The in-house production depth describes the percentage of added value that a company generates itself in relation to the total added value of a product. For purchasing, this is a key indicator for make-or-buy decisions and strategic supplier selection.
Example: A car manufacturer reduces its in-house production depth from 45% to 35% by outsourcing the production of door modules to specialized suppliers, thereby reducing unit costs by 12% and increasing flexibility in production.
In-house production depth refers to the proportion of value added that a company generates itself through its own production processes instead of sourcing parts or services from external suppliers. It provides information on how much a company produces internally and how much it relies on external suppliers. A high in-house production depth means that many production steps take place in-house, while a low depth indicates greater outsourcing of processes.
For purchasing, in-house production depth has a significant impact on procurement strategies and supplier relationship management. A change in vertical integration requires adjustments in supplier selection, contract design and supply chain management. Buyers must weigh up which components are strategically important and whether in-house production or purchasing offers advantages.
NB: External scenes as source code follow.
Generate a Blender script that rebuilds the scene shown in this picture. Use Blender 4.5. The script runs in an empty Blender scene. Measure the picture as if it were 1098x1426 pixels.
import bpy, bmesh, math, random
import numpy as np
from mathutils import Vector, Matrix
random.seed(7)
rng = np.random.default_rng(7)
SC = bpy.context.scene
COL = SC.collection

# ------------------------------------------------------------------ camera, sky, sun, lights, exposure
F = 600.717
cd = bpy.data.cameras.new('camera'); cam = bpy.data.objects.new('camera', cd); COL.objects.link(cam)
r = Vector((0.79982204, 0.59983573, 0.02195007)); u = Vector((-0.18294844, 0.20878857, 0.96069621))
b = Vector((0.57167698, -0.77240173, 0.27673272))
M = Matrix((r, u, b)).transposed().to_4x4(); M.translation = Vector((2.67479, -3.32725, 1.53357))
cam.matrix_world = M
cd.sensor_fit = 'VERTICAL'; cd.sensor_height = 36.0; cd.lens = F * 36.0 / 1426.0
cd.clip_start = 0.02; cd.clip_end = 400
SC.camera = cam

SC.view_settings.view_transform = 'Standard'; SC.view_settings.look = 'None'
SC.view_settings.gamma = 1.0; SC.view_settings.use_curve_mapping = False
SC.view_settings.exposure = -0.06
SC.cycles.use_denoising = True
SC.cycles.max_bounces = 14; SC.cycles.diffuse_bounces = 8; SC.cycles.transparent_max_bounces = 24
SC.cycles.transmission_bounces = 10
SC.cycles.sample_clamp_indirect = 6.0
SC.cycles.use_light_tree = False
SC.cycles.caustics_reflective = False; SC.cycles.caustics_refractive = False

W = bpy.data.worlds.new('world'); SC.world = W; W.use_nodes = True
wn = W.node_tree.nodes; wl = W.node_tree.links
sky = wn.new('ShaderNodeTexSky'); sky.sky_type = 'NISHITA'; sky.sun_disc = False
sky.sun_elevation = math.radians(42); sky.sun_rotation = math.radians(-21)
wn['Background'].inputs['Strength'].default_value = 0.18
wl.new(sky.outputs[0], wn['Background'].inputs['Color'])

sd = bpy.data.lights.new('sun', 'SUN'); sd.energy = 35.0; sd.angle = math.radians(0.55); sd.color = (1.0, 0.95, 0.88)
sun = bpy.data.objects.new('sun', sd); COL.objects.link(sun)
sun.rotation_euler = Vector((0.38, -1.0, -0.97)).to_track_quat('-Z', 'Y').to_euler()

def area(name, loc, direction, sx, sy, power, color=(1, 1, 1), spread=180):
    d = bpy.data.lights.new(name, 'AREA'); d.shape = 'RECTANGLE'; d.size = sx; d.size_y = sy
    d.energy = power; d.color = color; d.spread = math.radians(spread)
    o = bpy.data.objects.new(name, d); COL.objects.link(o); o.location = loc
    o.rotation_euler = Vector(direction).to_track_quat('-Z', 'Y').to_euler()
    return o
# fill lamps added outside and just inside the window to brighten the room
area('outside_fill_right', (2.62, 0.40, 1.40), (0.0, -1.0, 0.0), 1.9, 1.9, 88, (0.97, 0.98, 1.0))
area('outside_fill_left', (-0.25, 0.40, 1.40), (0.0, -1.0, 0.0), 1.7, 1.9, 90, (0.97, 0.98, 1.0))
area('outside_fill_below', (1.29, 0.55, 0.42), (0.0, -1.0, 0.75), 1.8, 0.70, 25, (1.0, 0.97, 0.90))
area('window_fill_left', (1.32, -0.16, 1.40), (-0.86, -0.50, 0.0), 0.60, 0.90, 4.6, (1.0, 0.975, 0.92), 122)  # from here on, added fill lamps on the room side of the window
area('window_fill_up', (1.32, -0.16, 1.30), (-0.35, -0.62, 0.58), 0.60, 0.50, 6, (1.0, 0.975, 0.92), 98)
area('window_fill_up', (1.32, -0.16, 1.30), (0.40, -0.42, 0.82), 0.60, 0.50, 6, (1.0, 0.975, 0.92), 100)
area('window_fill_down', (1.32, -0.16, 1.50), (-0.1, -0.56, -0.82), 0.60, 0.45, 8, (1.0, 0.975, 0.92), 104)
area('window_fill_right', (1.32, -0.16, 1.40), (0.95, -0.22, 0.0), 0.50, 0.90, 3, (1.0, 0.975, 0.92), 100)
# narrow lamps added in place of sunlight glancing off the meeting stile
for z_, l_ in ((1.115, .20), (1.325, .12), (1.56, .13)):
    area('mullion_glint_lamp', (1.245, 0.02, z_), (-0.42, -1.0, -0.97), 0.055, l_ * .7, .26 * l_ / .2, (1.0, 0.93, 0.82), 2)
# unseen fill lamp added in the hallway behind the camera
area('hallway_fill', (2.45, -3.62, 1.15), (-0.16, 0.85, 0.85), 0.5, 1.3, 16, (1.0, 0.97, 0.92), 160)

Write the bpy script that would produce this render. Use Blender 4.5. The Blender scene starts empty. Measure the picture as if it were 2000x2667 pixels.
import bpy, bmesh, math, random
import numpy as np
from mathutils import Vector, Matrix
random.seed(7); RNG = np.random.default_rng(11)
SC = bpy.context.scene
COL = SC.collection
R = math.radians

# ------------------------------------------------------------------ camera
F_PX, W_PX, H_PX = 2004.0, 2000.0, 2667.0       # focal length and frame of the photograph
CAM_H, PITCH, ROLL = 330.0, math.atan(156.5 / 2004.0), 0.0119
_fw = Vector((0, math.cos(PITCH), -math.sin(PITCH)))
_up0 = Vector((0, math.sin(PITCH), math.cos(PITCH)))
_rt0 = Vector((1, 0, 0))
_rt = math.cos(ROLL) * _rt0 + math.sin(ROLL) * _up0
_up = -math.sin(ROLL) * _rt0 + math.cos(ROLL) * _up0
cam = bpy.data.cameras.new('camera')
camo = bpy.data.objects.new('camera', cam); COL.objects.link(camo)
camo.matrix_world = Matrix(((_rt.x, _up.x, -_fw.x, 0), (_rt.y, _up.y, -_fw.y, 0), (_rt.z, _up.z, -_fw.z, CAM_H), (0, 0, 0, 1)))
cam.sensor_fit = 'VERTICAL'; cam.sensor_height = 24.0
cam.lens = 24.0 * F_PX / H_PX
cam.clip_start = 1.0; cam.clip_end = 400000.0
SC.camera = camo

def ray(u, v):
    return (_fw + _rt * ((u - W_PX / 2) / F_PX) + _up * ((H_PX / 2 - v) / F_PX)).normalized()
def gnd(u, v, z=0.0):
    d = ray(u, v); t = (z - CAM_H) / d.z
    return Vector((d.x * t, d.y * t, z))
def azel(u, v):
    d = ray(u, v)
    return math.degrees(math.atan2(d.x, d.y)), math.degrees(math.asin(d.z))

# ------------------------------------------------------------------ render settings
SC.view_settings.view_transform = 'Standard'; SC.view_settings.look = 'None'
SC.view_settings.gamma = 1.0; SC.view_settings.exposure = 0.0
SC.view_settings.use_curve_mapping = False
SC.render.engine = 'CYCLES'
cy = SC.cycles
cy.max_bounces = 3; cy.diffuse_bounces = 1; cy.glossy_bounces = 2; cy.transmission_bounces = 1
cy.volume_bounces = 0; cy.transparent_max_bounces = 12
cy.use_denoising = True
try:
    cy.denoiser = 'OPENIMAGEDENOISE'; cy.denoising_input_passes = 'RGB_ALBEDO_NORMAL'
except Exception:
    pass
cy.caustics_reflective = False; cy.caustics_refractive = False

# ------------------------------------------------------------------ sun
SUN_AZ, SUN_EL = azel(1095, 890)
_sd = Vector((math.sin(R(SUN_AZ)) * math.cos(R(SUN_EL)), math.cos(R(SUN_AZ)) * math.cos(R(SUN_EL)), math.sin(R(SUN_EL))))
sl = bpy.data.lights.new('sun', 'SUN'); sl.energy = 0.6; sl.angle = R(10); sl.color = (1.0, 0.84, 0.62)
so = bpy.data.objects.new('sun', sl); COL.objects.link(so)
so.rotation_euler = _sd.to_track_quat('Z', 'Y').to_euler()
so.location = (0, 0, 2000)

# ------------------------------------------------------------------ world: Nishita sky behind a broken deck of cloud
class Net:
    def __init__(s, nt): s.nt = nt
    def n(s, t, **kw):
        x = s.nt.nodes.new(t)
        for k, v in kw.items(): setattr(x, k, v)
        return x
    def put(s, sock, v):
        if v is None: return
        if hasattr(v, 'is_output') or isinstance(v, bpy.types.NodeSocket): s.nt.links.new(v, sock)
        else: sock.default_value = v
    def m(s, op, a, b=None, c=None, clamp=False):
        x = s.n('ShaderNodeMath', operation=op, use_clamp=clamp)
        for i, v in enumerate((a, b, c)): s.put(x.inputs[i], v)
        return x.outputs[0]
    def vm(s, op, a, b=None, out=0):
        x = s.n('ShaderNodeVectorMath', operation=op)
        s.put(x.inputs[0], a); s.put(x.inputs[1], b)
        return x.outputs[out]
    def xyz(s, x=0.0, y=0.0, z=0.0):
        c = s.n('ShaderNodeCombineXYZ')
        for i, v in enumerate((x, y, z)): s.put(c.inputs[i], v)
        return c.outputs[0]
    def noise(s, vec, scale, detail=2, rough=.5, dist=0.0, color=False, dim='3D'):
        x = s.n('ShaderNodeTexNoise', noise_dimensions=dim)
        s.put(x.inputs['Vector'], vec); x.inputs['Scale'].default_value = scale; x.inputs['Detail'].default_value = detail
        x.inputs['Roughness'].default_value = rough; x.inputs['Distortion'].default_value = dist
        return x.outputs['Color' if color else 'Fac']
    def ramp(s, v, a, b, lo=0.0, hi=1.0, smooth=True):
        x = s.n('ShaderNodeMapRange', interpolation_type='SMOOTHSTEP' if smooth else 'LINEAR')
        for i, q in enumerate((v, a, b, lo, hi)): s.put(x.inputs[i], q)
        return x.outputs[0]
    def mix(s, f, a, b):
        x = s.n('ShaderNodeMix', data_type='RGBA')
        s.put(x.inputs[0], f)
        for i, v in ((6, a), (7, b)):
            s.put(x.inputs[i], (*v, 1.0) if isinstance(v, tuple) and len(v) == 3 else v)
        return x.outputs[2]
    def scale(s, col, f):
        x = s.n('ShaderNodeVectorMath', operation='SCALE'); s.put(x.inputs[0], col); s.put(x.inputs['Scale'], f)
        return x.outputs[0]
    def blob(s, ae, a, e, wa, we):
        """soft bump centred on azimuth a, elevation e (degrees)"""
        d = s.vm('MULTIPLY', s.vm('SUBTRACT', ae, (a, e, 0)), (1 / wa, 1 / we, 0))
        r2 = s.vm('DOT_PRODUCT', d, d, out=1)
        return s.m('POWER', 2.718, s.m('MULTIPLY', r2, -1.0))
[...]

Building on the theoretical understanding of in-house production depth, it becomes clear how decisive the design of value creation depth is for a company's success. In practice, it directly influences a company's flexibility, cost structure and ability to innovate. The shift from traditional production models to modern approaches reflects the need to adapt to dynamic market conditions and increasing customer requirements.
Traditional approach: Historically, many companies relied on a high level of in-house production and produced as many components as possible internally. This gave them full control over quality, delivery times and proprietary technologies. Typical features of this approach were extensive investments in in-house production facilities and personnel. However, this led to high fixed costs, low flexibility and difficulties in adapting quickly to market analysis. In addition, innovation was often limited by internal capacity constraints.
Agile supply networks: The modern approach reduces in-house production depth in favor of flexible value creation networks. Companies focus on their core competencies and cooperate with specialized partners for other production steps. The use of digital technologies and real-time data makes supply chains more transparent and efficient. This leads to increased agility, cost savings and the ability to react quickly to market trends. Innovation can be accelerated through access to external expertise, while risk management is better distributed.
A leading car manufacturer has significantly reduced its in-house production depth by outsourcing the production of components such as electronic systems and seats to specialized suppliers. This strategy enabled the company to reduce its fixed costs by 20% and make production more flexible. The time-to-market for new models was reduced by 25%, giving the company a competitive advantage. The manufacturer also benefited from innovations from partner companies, which increased vehicle quality and customer satisfaction.
In-house vertical integration is a key strategic tool for companies that determines the balance between internal production and external sourcing. Optimal vertical integration requires careful analysis of costs, core competencies and market requirements. While high in-house production depths offer more control and know-how protection, lower depths enable greater flexibility and cost savings. Success lies in the dynamic adaptation of vertical integration to changing market conditions and technological developments.